My husband’s grandfather’s house is big and is located in a family compound. The source of water is limited to a well that is at least one kilometer from the old man’s house so water is a luxury in that area. Cellphone signal for Smart subscriber is poor and most of the people at the compound is using Globe. The air is so fresh and clean but humidity is high so my hair easily gets sticky. The beaches in Talibon are not yet well-developed but the place is well-maintained so I have no problem with that. The biggest bonus is the luxury of eating fresh prawns everyday at half the price in Manila!

Oh, Bohol, I fell in love with you the moment I set foot on you on February 2011! Everybody seemed to be happy and welcoming. It would break my heart to see you ruined if we happen to be given a chance to be back there in 2014. Last Tuesday, an officemate informed me about the earthquake and when I saw the damage through the internet, I checked on my sister-in-law in Cebu if they were safe. (Yes, they were!)

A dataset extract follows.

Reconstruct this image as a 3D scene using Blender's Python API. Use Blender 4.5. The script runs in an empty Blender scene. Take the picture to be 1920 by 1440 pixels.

So far, the earthquake that traumatized me was the 1990 killer quake that hit Central and Northen Luzon. I was alone in the house when I felt the tremor. The first thing that came to my mind was my parents and my brother’s safety. The two-week class suspension then gave me the opportunity to watch all kinds of news about the damage in Baguio, Cabanatuan and Dagupan.

I can still remember how a young teenage student, whose lower body was trapped under the rubbles, died two days after a brief TV interview. (Talk about the LIVE coverage, huh!) Baguio, a famous tourist destination in the Philippines, was a total wreck! (They managed to bounce back fast; there little traces of the earthquake when I went there in 1994)

The earthquakes that I experienced in Baguio where more of vertical movements so I didn’t find it alarming at all. But experts said that a vertical movement is more damaging than a horizontal one just like what happened in 1990.

It’s saddening to lose the centuries-old churches in Bohol which are considered to be tourist attraction because of their historical value. There are roads to repair and citizens to be financially assisted, too. Sagbayan and Carmen, two of Bohol’s tourist destinations are affected so income from tourism is not reliable at this point.

Baguio was quick to recover because tourism was not just its main source of income. They have well-established universities like University of Baguio, Baguio Colleges Foundation (University of the Cordillera) and Saint Louis University so the place is highly commercial with the influx of students from local and abroad. They have large companies like Texas Instruments and Moog. Aside from the city government’s budget, the likelihood of faster restoration is high for high-profile places.

The same cannot be said about Bohol where tourism, fishing and agriculture is the main source of livelihood. I hope that donations will reach the affected citizens on time. Yes, Bohol and Cebu can rise again.